--- start ---

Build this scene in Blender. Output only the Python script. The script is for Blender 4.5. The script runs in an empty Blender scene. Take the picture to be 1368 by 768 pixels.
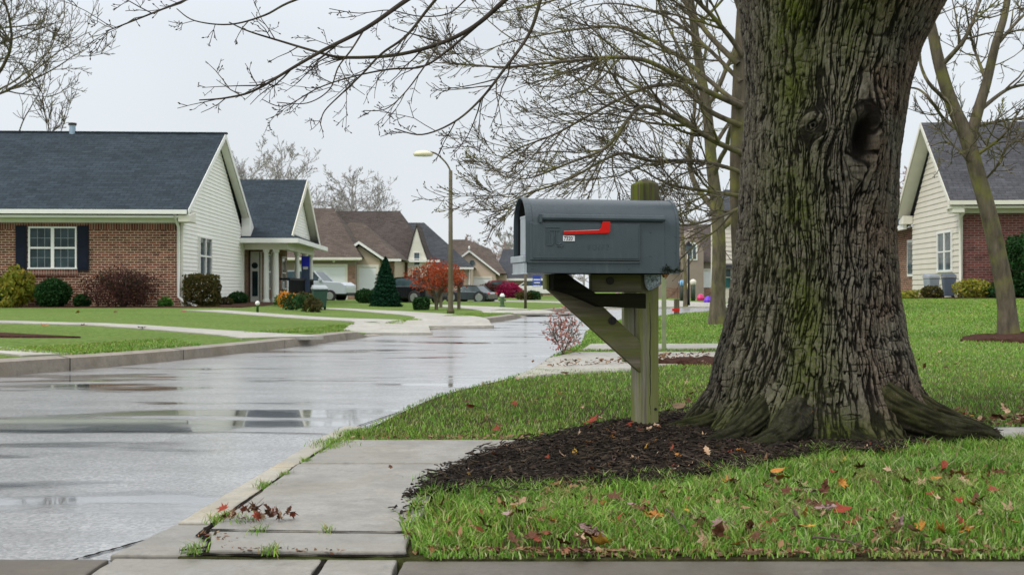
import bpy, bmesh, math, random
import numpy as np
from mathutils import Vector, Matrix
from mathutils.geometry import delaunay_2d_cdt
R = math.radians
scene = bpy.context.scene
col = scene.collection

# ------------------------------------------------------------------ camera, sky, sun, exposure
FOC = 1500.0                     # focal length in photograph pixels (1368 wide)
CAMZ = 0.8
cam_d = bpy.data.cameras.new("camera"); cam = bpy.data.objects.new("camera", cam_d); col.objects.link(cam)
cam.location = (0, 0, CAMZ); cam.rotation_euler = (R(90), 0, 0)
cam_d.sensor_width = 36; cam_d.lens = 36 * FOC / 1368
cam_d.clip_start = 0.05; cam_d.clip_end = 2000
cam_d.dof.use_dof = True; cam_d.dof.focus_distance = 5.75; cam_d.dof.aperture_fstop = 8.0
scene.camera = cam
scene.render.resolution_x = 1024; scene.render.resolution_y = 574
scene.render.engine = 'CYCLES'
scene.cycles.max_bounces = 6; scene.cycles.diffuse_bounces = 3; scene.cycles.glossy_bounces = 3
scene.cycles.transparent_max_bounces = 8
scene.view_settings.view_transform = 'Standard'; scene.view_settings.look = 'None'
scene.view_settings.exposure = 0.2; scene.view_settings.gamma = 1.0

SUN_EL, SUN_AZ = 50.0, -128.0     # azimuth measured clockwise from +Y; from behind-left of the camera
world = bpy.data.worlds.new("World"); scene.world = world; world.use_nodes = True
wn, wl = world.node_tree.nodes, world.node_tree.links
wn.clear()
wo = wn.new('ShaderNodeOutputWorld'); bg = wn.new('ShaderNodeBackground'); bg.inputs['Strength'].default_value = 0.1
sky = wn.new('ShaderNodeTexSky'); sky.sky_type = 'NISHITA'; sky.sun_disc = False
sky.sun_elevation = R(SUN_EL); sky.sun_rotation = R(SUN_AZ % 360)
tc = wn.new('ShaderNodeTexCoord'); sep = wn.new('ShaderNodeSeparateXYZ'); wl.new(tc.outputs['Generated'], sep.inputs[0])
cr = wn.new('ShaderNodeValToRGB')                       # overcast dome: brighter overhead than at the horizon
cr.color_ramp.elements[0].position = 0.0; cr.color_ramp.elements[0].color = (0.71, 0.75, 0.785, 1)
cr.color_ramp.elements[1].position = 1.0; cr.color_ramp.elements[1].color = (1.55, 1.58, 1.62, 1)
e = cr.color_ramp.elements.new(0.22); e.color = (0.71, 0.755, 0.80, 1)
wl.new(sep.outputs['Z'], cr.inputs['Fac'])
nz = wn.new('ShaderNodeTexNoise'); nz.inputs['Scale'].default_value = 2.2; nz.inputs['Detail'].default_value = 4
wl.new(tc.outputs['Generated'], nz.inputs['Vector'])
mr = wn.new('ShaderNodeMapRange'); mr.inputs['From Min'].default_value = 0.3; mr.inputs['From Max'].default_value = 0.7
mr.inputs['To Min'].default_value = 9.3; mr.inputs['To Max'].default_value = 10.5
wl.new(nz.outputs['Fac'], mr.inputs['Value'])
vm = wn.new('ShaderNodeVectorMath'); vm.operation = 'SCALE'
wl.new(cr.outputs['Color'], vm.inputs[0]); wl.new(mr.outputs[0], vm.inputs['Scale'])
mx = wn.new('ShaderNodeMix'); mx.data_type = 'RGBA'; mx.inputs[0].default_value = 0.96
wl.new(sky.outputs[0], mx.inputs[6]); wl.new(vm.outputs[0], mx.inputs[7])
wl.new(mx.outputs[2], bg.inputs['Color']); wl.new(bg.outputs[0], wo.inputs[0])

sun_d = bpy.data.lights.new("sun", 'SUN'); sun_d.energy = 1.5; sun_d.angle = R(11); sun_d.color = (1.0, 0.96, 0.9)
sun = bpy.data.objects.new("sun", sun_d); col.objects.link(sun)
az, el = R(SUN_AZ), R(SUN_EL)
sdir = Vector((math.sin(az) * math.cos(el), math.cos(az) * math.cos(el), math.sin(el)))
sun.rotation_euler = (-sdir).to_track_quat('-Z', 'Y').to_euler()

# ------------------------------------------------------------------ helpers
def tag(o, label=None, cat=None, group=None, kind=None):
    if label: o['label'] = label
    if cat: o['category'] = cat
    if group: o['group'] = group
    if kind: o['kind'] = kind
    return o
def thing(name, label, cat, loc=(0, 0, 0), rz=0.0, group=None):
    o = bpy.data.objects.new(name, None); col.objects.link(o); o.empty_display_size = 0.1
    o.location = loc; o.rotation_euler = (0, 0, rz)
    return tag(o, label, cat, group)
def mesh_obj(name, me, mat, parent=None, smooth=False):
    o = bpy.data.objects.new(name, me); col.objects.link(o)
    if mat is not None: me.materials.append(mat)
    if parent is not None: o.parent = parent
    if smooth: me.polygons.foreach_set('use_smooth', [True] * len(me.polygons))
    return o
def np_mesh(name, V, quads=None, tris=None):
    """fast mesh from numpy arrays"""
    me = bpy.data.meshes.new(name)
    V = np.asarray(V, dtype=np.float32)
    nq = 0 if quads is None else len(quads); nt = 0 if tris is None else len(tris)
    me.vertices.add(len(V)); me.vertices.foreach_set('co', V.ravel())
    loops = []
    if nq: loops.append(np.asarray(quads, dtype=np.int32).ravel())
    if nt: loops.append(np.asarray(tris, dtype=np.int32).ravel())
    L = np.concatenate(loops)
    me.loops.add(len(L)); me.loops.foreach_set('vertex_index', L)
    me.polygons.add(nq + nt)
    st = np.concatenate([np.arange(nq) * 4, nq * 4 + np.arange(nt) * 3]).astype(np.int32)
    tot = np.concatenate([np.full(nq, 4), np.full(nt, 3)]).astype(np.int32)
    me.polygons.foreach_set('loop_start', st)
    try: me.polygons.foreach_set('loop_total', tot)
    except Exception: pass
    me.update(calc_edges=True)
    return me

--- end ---

* _AIM_
Leave out the pictures and restate, word for word, the lines from the top of the data through the line containing "scene.view_settings.exposure = 0.2;", both included.

* _WRITTEN REPLY_
Build this scene in Blender. Output only the Python script. The script is for Blender 4.5. The script runs in an empty Blender scene. Take the picture to be 1368 by 768 pixels.
import bpy, bmesh, math, random
import numpy as np
from mathutils import Vector, Matrix
from mathutils.geometry import delaunay_2d_cdt
R = math.radians
scene = bpy.context.scene
col = scene.collection

# ------------------------------------------------------------------ camera, sky, sun, exposure
FOC = 1500.0                     # focal length in photograph pixels (1368 wide)
CAMZ = 0.8
cam_d = bpy.data.cameras.new("camera"); cam = bpy.data.objects.new("camera", cam_d); col.objects.link(cam)
cam.location = (0, 0, CAMZ); cam.rotation_euler = (R(90), 0, 0)
cam_d.sensor_width = 36; cam_d.lens = 36 * FOC / 1368
cam_d.clip_start = 0.05; cam_d.clip_end = 2000
cam_d.dof.use_dof = True; cam_d.dof.focus_distance = 5.75; cam_d.dof.aperture_fstop = 8.0
scene.camera = cam
scene.render.resolution_x = 1024; scene.render.resolution_y = 574
scene.render.engine = 'CYCLES'
scene.cycles.max_bounces = 6; scene.cycles.diffuse_bounces = 3; scene.cycles.glossy_bounces = 3
scene.cycles.transparent_max_bounces = 8
scene.view_settings.view_transform = 'Standard'; scene.view_settings.look = 'None'
scene.view_settings.exposure = 0.2; scene.view_settings.gamma = 1.0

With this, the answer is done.